> _AVAILABLE RECORDS_:
★ ★ ★ ★

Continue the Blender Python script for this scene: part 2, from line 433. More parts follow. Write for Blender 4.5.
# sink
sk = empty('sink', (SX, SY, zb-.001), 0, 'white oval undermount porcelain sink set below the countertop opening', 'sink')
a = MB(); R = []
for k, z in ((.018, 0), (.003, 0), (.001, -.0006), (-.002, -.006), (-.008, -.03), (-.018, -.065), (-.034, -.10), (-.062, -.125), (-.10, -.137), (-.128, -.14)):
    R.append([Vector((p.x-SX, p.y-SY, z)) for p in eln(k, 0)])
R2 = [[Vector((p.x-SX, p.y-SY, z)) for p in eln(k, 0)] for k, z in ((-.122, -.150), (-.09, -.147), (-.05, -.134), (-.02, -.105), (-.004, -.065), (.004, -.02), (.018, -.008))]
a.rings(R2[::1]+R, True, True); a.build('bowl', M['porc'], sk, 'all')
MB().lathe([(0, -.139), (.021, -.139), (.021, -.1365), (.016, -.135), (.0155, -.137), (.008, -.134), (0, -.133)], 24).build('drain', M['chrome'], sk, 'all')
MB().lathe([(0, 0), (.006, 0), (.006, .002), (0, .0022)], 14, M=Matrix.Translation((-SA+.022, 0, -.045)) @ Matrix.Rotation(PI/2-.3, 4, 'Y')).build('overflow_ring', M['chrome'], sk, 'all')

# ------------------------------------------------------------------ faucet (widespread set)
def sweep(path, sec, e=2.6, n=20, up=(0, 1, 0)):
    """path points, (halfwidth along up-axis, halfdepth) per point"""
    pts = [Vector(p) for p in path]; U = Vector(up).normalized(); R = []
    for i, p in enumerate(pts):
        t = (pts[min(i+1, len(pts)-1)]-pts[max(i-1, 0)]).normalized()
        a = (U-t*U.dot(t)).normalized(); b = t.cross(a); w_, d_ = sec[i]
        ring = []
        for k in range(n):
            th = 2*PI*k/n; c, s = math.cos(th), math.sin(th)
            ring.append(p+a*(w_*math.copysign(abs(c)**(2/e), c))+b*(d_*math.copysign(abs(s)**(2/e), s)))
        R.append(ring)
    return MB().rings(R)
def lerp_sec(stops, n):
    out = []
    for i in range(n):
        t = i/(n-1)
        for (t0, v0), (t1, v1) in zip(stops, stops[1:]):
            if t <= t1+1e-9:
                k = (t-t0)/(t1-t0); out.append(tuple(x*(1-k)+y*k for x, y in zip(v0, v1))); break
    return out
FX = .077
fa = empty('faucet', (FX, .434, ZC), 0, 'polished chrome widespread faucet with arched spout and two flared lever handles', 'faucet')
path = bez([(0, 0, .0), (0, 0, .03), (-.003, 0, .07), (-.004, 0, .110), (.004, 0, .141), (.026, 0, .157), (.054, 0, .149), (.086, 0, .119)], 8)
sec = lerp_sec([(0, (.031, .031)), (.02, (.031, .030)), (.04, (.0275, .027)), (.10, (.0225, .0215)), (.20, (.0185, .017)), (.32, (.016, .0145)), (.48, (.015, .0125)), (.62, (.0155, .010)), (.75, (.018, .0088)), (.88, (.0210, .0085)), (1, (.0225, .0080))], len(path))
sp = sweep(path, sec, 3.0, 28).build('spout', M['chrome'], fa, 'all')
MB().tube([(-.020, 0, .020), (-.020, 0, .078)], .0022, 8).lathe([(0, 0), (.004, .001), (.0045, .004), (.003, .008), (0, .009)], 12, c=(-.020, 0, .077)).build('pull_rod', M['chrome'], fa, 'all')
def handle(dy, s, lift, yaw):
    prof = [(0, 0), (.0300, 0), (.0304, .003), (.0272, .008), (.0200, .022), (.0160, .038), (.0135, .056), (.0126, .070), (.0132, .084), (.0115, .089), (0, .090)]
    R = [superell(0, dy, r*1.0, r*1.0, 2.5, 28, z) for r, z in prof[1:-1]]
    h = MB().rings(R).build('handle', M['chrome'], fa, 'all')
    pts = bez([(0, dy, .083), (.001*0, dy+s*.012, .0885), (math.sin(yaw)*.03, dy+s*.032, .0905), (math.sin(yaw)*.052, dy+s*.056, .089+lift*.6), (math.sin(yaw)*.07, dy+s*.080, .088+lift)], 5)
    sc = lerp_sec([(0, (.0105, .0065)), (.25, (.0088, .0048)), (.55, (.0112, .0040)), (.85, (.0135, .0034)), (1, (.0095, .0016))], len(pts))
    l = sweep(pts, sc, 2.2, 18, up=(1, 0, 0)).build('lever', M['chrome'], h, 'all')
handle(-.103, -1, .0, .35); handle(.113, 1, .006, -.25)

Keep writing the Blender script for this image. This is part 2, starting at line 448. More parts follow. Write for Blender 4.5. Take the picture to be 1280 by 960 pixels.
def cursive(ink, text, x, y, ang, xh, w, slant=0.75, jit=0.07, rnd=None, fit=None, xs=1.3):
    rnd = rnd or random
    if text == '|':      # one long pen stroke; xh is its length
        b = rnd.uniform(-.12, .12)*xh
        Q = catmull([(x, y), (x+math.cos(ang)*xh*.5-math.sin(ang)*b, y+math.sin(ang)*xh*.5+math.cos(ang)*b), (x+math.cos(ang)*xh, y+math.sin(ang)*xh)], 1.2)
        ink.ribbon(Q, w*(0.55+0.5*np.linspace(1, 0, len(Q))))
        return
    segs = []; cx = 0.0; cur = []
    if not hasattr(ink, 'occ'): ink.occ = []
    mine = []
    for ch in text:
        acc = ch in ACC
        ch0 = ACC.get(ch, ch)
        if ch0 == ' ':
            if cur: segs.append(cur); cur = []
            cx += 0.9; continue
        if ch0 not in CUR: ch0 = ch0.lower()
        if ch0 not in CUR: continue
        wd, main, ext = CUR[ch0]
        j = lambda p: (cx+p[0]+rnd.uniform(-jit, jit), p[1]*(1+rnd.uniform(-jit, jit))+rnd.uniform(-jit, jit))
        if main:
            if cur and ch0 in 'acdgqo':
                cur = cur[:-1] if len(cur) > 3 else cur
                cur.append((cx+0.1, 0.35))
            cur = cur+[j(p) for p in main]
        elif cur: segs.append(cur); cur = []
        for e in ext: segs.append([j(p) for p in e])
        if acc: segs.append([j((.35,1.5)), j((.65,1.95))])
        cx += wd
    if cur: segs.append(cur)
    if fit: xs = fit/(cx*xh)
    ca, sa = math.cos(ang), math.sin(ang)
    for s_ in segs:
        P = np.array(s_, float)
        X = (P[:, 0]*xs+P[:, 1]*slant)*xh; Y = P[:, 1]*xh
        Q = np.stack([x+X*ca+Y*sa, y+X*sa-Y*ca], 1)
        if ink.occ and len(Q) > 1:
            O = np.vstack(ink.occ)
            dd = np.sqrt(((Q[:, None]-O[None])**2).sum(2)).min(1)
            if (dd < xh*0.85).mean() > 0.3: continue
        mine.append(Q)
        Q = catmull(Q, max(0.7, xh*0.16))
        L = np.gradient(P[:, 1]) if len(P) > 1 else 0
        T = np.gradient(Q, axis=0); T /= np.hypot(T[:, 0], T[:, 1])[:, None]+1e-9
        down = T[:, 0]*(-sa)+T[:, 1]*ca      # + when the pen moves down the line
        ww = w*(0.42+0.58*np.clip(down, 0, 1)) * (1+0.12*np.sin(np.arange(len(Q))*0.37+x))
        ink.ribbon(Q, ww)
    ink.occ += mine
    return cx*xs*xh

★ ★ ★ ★

> _WHAT YOU HAVE TO DO_:
Return every record, word for word.

> _RESPONSE_:
Continue the Blender Python script for this scene: part 2, from line 433. More parts follow. Write for Blender 4.5.
# sink
sk = empty('sink', (SX, SY, zb-.001), 0, 'white oval undermount porcelain sink set below the countertop opening', 'sink')
a = MB(); R = []
for k, z in ((.018, 0), (.003, 0), (.001, -.0006), (-.002, -.006), (-.008, -.03), (-.018, -.065), (-.034, -.10), (-.062, -.125), (-.10, -.137), (-.128, -.14)):
    R.append([Vector((p.x-SX, p.y-SY, z)) for p in eln(k, 0)])
R2 = [[Vector((p.x-SX, p.y-SY, z)) for p in eln(k, 0)] for k, z in ((-.122, -.150), (-.09, -.147), (-.05, -.134), (-.02, -.105), (-.004, -.065), (.004, -.02), (.018, -.008))]
a.rings(R2[::1]+R, True, True); a.build('bowl', M['porc'], sk, 'all')
MB().lathe([(0, -.139), (.021, -.139), (.021, -.1365), (.016, -.135), (.0155, -.137), (.008, -.134), (0, -.133)], 24).build('drain', M['chrome'], sk, 'all')
MB().lathe([(0, 0), (.006, 0), (.006, .002), (0, .0022)], 14, M=Matrix.Translation((-SA+.022, 0, -.045)) @ Matrix.Rotation(PI/2-.3, 4, 'Y')).build('overflow_ring', M['chrome'], sk, 'all')

# ------------------------------------------------------------------ faucet (widespread set)
def sweep(path, sec, e=2.6, n=20, up=(0, 1, 0)):
    """path points, (halfwidth along up-axis, halfdepth) per point"""
    pts = [Vector(p) for p in path]; U = Vector(up).normalized(); R = []
    for i, p in enumerate(pts):
        t = (pts[min(i+1, len(pts)-1)]-pts[max(i-1, 0)]).normalized()
        a = (U-t*U.dot(t)).normalized(); b = t.cross(a); w_, d_ = sec[i]
        ring = []
        for k in range(n):
            th = 2*PI*k/n; c, s = math.cos(th), math.sin(th)
            ring.append(p+a*(w_*math.copysign(abs(c)**(2/e), c))+b*(d_*math.copysign(abs(s)**(2/e), s)))
        R.append(ring)
    return MB().rings(R)
def lerp_sec(stops, n):
    out = []
    for i in range(n):
        t = i/(n-1)
        for (t0, v0), (t1, v1) in zip(stops, stops[1:]):
            if t <= t1+1e-9:
                k = (t-t0)/(t1-t0); out.append(tuple(x*(1-k)+y*k for x, y in zip(v0, v1))); break
    return out
FX = .077
fa = empty('faucet', (FX, .434, ZC), 0, 'polished chrome widespread faucet with arched spout and two flared lever handles', 'faucet')
path = bez([(0, 0, .0), (0, 0, .03), (-.003, 0, .07), (-.004, 0, .110), (.004, 0, .141), (.026, 0, .157), (.054, 0, .149), (.086, 0, .119)], 8)
sec = lerp_sec([(0, (.031, .031)), (.02, (.031, .030)), (.04, (.0275, .027)), (.10, (.0225, .0215)), (.20, (.0185, .017)), (.32, (.016, .0145)), (.48, (.015, .0125)), (.62, (.0155, .010)), (.75, (.018, .0088)), (.88, (.0210, .0085)), (1, (.0225, .0080))], len(path))
sp = sweep(path, sec, 3.0, 28).build('spout', M['chrome'], fa, 'all')
MB().tube([(-.020, 0, .020), (-.020, 0, .078)], .0022, 8).lathe([(0, 0), (.004, .001), (.0045, .004), (.003, .008), (0, .009)], 12, c=(-.020, 0, .077)).build('pull_rod', M['chrome'], fa, 'all')
def handle(dy, s, lift, yaw):
    prof = [(0, 0), (.0300, 0), (.0304, .003), (.0272, .008), (.0200, .022), (.0160, .038), (.0135, .056), (.0126, .070), (.0132, .084), (.0115, .089), (0, .090)]
    R = [superell(0, dy, r*1.0, r*1.0, 2.5, 28, z) for r, z in prof[1:-1]]
    h = MB().rings(R).build('handle', M['chrome'], fa, 'all')
    pts = bez([(0, dy, .083), (.001*0, dy+s*.012, .0885), (math.sin(yaw)*.03, dy+s*.032, .0905), (math.sin(yaw)*.052, dy+s*.056, .089+lift*.6), (math.sin(yaw)*.07, dy+s*.080, .088+lift)], 5)
    sc = lerp_sec([(0, (.0105, .0065)), (.25, (.0088, .0048)), (.55, (.0112, .0040)), (.85, (.0135, .0034)), (1, (.0095, .0016))], len(pts))
    l = sweep(pts, sc, 2.2, 18, up=(1, 0, 0)).build('lever', M['chrome'], h, 'all')
handle(-.103, -1, .0, .35); handle(.113, 1, .006, -.25)

Keep writing the Blender script for this image. This is part 2, starting at line 448. More parts follow. Write for Blender 4.5. Take the picture to be 1280 by 960 pixels.
def cursive(ink, text, x, y, ang, xh, w, slant=0.75, jit=0.07, rnd=None, fit=None, xs=1.3):
    rnd = rnd or random
    if text == '|':      # one long pen stroke; xh is its length
        b = rnd.uniform(-.12, .12)*xh
        Q = catmull([(x, y), (x+math.cos(ang)*xh*.5-math.sin(ang)*b, y+math.sin(ang)*xh*.5+math.cos(ang)*b), (x+math.cos(ang)*xh, y+math.sin(ang)*xh)], 1.2)
        ink.ribbon(Q, w*(0.55+0.5*np.linspace(1, 0, len(Q))))
        return
    segs = []; cx = 0.0; cur = []
    if not hasattr(ink, 'occ'): ink.occ = []
    mine = []
    for ch in text:
        acc = ch in ACC
        ch0 = ACC.get(ch, ch)
        if ch0 == ' ':
            if cur: segs.append(cur); cur = []
            cx += 0.9; continue
        if ch0 not in CUR: ch0 = ch0.lower()
        if ch0 not in CUR: continue
        wd, main, ext = CUR[ch0]
        j = lambda p: (cx+p[0]+rnd.uniform(-jit, jit), p[1]*(1+rnd.uniform(-jit, jit))+rnd.uniform(-jit, jit))
        if main:
            if cur and ch0 in 'acdgqo':
                cur = cur[:-1] if len(cur) > 3 else cur
                cur.append((cx+0.1, 0.35))
            cur = cur+[j(p) for p in main]
        elif cur: segs.append(cur); cur = []
        for e in ext: segs.append([j(p) for p in e])
        if acc: segs.append([j((.35,1.5)), j((.65,1.95))])
        cx += wd
    if cur: segs.append(cur)
    if fit: xs = fit/(cx*xh)
    ca, sa = math.cos(ang), math.sin(ang)
    for s_ in segs:
        P = np.array(s_, float)
        X = (P[:, 0]*xs+P[:, 1]*slant)*xh; Y = P[:, 1]*xh
        Q = np.stack([x+X*ca+Y*sa, y+X*sa-Y*ca], 1)
        if ink.occ and len(Q) > 1:
            O = np.vstack(ink.occ)
            dd = np.sqrt(((Q[:, None]-O[None])**2).sum(2)).min(1)
            if (dd < xh*0.85).mean() > 0.3: continue
        mine.append(Q)
        Q = catmull(Q, max(0.7, xh*0.16))
        L = np.gradient(P[:, 1]) if len(P) > 1 else 0
        T = np.gradient(Q, axis=0); T /= np.hypot(T[:, 0], T[:, 1])[:, None]+1e-9
        down = T[:, 0]*(-sa)+T[:, 1]*ca      # + when the pen moves down the line
        ww = w*(0.42+0.58*np.clip(down, 0, 1)) * (1+0.12*np.sin(np.arange(len(Q))*0.37+x))
        ink.ribbon(Q, ww)
    ink.occ += mine
    return cx*xs*xh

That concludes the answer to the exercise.